Some Helpful Tips for Learning Your Lines!


I can’t be the only one who has opened their script, stared at the first page for what only felt like ten minutes, and then looked up at the clock to find a full hour has passed me by.

When your script has become your comfort blanket, despairing at the thought of letting it go before show week will do nothing to reduce all the other stresses that come with being part of a production.

So, I would like to share a few tricks that, in my experience, have been incredibly helpful when starting to learn my lines.

1) Write the lines out by hand.

It may be a pain, but it’s worth it. If there is a line that is causing you trouble, write it out a few times. The act of repetition will cement the line to memory.

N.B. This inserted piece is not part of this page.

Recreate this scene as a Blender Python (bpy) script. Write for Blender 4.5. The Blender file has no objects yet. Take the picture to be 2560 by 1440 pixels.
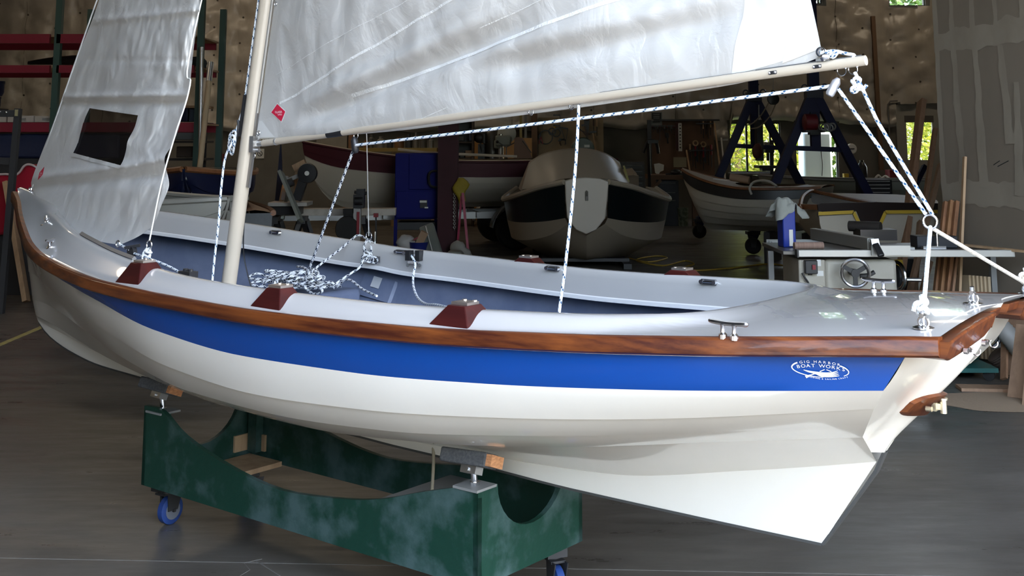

When I was in primary school, I was given L.A.C.A.W.A.C. spelling homework every week, which stood for Look And Cover And Write And Check. This idea could be applied to line learning. Write out the line, study it for a moment before covering it, write it out again and then check to see how well you remembered it. Doing this a few times should get you used to even the trickiest of lines.

2) Say the lines out loud.

Just reading the lines repeatedly would do nothing more than make me fall asleep on my script. While I would be hoping that the words get absorbed into my brain through osmosis, I would inevitably wake up feeling even worse than I did before.

I recommend speaking the lines out loud because you can learn the words at the same time as figuring out how you’re going to say them on stage. This method provides a two-for-one deal; master the words and the expression together. You may find that understanding the emotion in the scene behind the lines makes it easier to remember what your character should say.

Maybe jot some notes on your script as you go, to remind you of your character’s emotional journey.

3) Get someone to help you.

Probably the most obvious tip on this list. Have someone else read in for the other characters in the scene you’re learning.

Learning your lines is one thing but learning when to say them is another. Having someone read in your cue lines will get you used to performing the scene with other actors, and cue lines can also give you a huge clue as to what your next line should be.

Hopefully these simple tricks will alleviate some stress, and secure your place in your director’s good books for getting off-script before anyone else!